Your task is to copy the material exactly.
________________
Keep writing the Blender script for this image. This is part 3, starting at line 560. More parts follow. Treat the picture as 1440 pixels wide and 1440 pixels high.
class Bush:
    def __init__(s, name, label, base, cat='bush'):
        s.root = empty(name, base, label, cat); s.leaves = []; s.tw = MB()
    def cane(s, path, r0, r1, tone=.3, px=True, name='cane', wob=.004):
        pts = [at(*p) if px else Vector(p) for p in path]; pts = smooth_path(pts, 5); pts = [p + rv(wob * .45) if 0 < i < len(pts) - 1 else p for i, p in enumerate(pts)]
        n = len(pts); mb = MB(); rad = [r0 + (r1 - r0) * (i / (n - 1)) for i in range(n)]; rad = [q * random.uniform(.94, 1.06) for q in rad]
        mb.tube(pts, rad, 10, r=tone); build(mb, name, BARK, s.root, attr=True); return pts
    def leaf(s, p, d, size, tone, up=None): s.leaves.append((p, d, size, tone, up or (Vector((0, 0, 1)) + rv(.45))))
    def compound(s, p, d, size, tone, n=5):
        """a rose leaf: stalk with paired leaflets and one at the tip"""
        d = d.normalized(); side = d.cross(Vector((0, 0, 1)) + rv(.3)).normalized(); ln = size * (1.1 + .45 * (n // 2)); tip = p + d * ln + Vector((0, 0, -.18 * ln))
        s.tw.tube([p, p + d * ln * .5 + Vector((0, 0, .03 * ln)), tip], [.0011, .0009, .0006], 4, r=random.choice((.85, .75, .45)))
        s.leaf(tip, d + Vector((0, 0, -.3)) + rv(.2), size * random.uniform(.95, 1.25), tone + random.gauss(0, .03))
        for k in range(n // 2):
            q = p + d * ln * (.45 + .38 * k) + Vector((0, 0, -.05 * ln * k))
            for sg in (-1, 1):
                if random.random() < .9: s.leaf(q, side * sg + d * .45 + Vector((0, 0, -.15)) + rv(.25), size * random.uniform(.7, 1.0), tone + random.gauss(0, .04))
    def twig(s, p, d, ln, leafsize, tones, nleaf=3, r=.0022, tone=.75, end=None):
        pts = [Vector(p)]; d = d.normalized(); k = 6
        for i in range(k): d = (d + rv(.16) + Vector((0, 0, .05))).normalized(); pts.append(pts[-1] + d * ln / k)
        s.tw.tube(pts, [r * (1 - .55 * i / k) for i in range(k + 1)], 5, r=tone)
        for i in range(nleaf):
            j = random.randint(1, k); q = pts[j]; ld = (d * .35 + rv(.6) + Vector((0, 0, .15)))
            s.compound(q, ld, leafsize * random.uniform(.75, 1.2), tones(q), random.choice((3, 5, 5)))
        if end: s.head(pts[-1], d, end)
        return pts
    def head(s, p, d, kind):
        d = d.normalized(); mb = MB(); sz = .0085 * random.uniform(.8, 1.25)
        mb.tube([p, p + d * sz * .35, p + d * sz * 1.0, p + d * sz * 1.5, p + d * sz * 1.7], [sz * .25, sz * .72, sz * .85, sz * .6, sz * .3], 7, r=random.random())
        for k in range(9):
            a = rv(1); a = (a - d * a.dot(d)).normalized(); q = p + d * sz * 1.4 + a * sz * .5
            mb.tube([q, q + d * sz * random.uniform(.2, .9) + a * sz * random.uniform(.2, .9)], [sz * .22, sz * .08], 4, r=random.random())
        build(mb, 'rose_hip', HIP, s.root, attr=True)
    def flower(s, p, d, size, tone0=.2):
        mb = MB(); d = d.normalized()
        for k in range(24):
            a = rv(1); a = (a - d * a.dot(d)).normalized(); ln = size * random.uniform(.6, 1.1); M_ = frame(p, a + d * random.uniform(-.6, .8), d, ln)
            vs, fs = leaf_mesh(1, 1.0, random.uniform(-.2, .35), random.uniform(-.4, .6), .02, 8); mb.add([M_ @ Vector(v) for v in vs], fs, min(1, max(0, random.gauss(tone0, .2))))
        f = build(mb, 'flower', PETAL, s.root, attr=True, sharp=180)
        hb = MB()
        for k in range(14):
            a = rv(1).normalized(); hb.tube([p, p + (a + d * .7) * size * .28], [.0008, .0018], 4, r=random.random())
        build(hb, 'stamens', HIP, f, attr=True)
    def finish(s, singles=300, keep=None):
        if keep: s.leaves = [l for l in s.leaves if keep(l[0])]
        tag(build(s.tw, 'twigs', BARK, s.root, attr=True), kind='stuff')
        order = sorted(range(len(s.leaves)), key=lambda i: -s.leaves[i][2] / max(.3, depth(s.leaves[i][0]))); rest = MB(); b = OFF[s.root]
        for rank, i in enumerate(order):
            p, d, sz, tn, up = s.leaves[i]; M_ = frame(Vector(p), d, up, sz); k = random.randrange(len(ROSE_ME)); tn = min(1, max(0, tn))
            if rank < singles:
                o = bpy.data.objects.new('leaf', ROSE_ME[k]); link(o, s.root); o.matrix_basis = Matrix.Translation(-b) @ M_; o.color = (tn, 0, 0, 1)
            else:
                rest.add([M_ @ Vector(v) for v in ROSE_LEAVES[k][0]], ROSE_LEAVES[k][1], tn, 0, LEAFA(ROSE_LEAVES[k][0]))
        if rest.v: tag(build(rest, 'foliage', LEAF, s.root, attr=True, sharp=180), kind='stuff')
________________
### TASK OUTPUT
Keep writing the Blender script for this image. This is part 3, starting at line 560. More parts follow. Treat the picture as 1440 pixels wide and 1440 pixels high.
class Bush:
    def __init__(s, name, label, base, cat='bush'):
        s.root = empty(name, base, label, cat); s.leaves = []; s.tw = MB()
    def cane(s, path, r0, r1, tone=.3, px=True, name='cane', wob=.004):
        pts = [at(*p) if px else Vector(p) for p in path]; pts = smooth_path(pts, 5); pts = [p + rv(wob * .45) if 0 < i < len(pts) - 1 else p for i, p in enumerate(pts)]
        n = len(pts); mb = MB(); rad = [r0 + (r1 - r0) * (i / (n - 1)) for i in range(n)]; rad = [q * random.uniform(.94, 1.06) for q in rad]
        mb.tube(pts, rad, 10, r=tone); build(mb, name, BARK, s.root, attr=True); return pts
    def leaf(s, p, d, size, tone, up=None): s.leaves.append((p, d, size, tone, up or (Vector((0, 0, 1)) + rv(.45))))
    def compound(s, p, d, size, tone, n=5):
        """a rose leaf: stalk with paired leaflets and one at the tip"""
        d = d.normalized(); side = d.cross(Vector((0, 0, 1)) + rv(.3)).normalized(); ln = size * (1.1 + .45 * (n // 2)); tip = p + d * ln + Vector((0, 0, -.18 * ln))
        s.tw.tube([p, p + d * ln * .5 + Vector((0, 0, .03 * ln)), tip], [.0011, .0009, .0006], 4, r=random.choice((.85, .75, .45)))
        s.leaf(tip, d + Vector((0, 0, -.3)) + rv(.2), size * random.uniform(.95, 1.25), tone + random.gauss(0, .03))
        for k in range(n // 2):
            q = p + d * ln * (.45 + .38 * k) + Vector((0, 0, -.05 * ln * k))
            for sg in (-1, 1):
                if random.random() < .9: s.leaf(q, side * sg + d * .45 + Vector((0, 0, -.15)) + rv(.25), size * random.uniform(.7, 1.0), tone + random.gauss(0, .04))
    def twig(s, p, d, ln, leafsize, tones, nleaf=3, r=.0022, tone=.75, end=None):
        pts = [Vector(p)]; d = d.normalized(); k = 6
        for i in range(k): d = (d + rv(.16) + Vector((0, 0, .05))).normalized(); pts.append(pts[-1] + d * ln / k)
        s.tw.tube(pts, [r * (1 - .55 * i / k) for i in range(k + 1)], 5, r=tone)
        for i in range(nleaf):
            j = random.randint(1, k); q = pts[j]; ld = (d * .35 + rv(.6) + Vector((0, 0, .15)))
            s.compound(q, ld, leafsize * random.uniform(.75, 1.2), tones(q), random.choice((3, 5, 5)))
        if end: s.head(pts[-1], d, end)
        return pts
    def head(s, p, d, kind):
        d = d.normalized(); mb = MB(); sz = .0085 * random.uniform(.8, 1.25)
        mb.tube([p, p + d * sz * .35, p + d * sz * 1.0, p + d * sz * 1.5, p + d * sz * 1.7], [sz * .25, sz * .72, sz * .85, sz * .6, sz * .3], 7, r=random.random())
        for k in range(9):
            a = rv(1); a = (a - d * a.dot(d)).normalized(); q = p + d * sz * 1.4 + a * sz * .5
            mb.tube([q, q + d * sz * random.uniform(.2, .9) + a * sz * random.uniform(.2, .9)], [sz * .22, sz * .08], 4, r=random.random())
        build(mb, 'rose_hip', HIP, s.root, attr=True)
    def flower(s, p, d, size, tone0=.2):
        mb = MB(); d = d.normalized()
        for k in range(24):
            a = rv(1); a = (a - d * a.dot(d)).normalized(); ln = size * random.uniform(.6, 1.1); M_ = frame(p, a + d * random.uniform(-.6, .8), d, ln)
            vs, fs = leaf_mesh(1, 1.0, random.uniform(-.2, .35), random.uniform(-.4, .6), .02, 8); mb.add([M_ @ Vector(v) for v in vs], fs, min(1, max(0, random.gauss(tone0, .2))))
        f = build(mb, 'flower', PETAL, s.root, attr=True, sharp=180)
        hb = MB()
        for k in range(14):
            a = rv(1).normalized(); hb.tube([p, p + (a + d * .7) * size * .28], [.0008, .0018], 4, r=random.random())
        build(hb, 'stamens', HIP, f, attr=True)
    def finish(s, singles=300, keep=None):
        if keep: s.leaves = [l for l in s.leaves if keep(l[0])]
        tag(build(s.tw, 'twigs', BARK, s.root, attr=True), kind='stuff')
        order = sorted(range(len(s.leaves)), key=lambda i: -s.leaves[i][2] / max(.3, depth(s.leaves[i][0]))); rest = MB(); b = OFF[s.root]
        for rank, i in enumerate(order):
            p, d, sz, tn, up = s.leaves[i]; M_ = frame(Vector(p), d, up, sz); k = random.randrange(len(ROSE_ME)); tn = min(1, max(0, tn))
            if rank < singles:
                o = bpy.data.objects.new('leaf', ROSE_ME[k]); link(o, s.root); o.matrix_basis = Matrix.Translation(-b) @ M_; o.color = (tn, 0, 0, 1)
            else:
                rest.add([M_ @ Vector(v) for v in ROSE_LEAVES[k][0]], ROSE_LEAVES[k][1], tn, 0, LEAFA(ROSE_LEAVES[k][0]))
        if rest.v: tag(build(rest, 'foliage', LEAF, s.root, attr=True, sharp=180), kind='stuff')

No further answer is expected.